A assessoria da PM informou que o caso está sendo tratado como homicídio e admite que o disparo saiu da arma do policial. Caso a Civil apure alguma responsabilidade dos militares envolvidos, haverá procedimento administrativo.

Casamento estava marcado para 2015


Alexandre Souza, de 23 anos, era um dos nove filhos do funcionário público e líder comunitário Elton dos Santos Moura, de 51. Ele ganhou recentemente do pai um caminhão e trabalhava com carreto. Era noivo e estava reformando a casa da mãe para morar com a futura mulher, com quem se casaria no ano que vem. Ele deixa uma filha de 3 anos. Tido como apaziguador na comunidade, era conhecido por não gostar de brigas.

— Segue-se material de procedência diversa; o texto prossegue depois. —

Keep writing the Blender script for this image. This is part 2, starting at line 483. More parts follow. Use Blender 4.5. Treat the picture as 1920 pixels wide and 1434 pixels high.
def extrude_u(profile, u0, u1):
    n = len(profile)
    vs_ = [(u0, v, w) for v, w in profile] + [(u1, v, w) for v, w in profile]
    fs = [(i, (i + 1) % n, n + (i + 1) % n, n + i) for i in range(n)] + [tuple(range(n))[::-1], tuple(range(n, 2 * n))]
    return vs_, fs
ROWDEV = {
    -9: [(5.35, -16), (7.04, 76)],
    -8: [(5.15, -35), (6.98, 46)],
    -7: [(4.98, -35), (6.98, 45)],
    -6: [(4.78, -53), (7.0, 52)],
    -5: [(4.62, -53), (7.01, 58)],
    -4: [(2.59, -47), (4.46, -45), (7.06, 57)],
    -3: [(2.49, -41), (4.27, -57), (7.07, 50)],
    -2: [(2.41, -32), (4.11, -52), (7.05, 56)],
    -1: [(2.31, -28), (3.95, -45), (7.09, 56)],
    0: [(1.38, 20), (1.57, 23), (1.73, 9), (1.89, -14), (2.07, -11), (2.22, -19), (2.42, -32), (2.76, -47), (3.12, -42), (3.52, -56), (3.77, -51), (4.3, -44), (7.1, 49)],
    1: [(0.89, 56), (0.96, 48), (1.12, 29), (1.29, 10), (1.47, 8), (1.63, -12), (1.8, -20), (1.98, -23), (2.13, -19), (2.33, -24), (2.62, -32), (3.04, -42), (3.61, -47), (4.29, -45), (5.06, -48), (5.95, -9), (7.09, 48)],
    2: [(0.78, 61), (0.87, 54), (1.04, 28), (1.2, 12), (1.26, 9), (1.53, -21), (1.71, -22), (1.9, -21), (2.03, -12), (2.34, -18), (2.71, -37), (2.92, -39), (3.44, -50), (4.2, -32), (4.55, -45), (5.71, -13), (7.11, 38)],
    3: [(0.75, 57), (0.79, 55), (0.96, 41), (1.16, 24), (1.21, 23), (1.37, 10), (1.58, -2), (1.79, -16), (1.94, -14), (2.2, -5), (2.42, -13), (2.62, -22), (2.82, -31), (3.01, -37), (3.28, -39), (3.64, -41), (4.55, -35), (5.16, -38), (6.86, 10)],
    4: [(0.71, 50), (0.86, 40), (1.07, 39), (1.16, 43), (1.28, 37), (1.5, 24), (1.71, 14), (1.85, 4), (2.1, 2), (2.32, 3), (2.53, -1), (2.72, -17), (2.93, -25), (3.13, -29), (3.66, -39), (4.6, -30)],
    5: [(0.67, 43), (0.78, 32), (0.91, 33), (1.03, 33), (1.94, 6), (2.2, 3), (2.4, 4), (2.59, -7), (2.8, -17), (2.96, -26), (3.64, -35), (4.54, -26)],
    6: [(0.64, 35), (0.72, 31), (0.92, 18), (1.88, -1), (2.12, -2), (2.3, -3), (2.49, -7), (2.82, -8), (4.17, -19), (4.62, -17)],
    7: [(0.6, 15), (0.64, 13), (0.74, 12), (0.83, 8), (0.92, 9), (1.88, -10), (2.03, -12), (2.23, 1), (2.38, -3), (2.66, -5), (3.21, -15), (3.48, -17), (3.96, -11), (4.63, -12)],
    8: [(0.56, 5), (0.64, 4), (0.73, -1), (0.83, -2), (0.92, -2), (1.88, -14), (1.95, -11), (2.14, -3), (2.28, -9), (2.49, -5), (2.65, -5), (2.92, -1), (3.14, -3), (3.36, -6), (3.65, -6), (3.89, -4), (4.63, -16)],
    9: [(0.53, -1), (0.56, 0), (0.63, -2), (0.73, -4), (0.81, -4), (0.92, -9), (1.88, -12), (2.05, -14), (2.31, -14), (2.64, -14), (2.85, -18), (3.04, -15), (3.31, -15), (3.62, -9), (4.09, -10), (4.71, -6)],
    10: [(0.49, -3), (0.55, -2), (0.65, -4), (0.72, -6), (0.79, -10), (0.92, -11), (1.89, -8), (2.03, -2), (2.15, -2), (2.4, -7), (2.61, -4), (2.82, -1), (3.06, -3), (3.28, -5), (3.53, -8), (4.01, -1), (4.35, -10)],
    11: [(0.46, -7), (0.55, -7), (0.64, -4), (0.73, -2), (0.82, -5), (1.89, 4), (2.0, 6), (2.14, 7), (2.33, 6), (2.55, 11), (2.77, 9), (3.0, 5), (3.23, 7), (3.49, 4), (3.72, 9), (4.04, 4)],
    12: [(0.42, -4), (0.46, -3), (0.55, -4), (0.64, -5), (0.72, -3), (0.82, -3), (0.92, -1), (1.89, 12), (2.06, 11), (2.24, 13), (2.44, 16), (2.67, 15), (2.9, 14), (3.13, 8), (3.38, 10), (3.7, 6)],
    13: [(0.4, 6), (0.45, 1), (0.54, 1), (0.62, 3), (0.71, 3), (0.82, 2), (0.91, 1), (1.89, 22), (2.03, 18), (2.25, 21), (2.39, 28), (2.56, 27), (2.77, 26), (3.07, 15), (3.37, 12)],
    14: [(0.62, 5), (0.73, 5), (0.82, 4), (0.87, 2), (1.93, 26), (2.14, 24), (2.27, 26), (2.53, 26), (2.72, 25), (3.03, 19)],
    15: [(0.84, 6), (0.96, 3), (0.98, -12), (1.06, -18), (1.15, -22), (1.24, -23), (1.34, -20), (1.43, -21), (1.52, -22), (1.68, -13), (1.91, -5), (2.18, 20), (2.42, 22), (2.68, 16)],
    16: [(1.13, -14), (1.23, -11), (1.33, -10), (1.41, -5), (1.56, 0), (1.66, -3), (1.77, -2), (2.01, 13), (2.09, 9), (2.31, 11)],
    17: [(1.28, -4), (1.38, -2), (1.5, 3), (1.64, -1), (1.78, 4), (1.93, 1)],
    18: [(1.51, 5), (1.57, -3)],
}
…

Elton recebeu a notícia da morte num churrasco que comemorava a aprovação de uma das filhas no exame da Ordem dos Advogados do Brasil (OAB). “Para mim, foi homicídio. Criei o Alexandre desde que ele tinha 1 ano e 8 meses para a polícia vir e tirar a vida dele.”

Ontem, o clima estava tenso na vila. Policiais chegaram logo cedo com armas em punho e só pararam de dar voltas pelo local depois da chegada da imprensa. O primeiro ônibus foi queimado logo depois da morte de Alexandre. Ontem de manhã, a polícia cercou o local. No começa da tarde, outros dois coletivos foram atacados, todos com passageiros, que desceram antes. O motorista do terceiro veículo foi obrigado a parar por um grupo de pessoas com pedras e pedaços de paus. Policiais agiram rápido e conseguiram evitar que o fogo se espalhasse por todo o ônibus.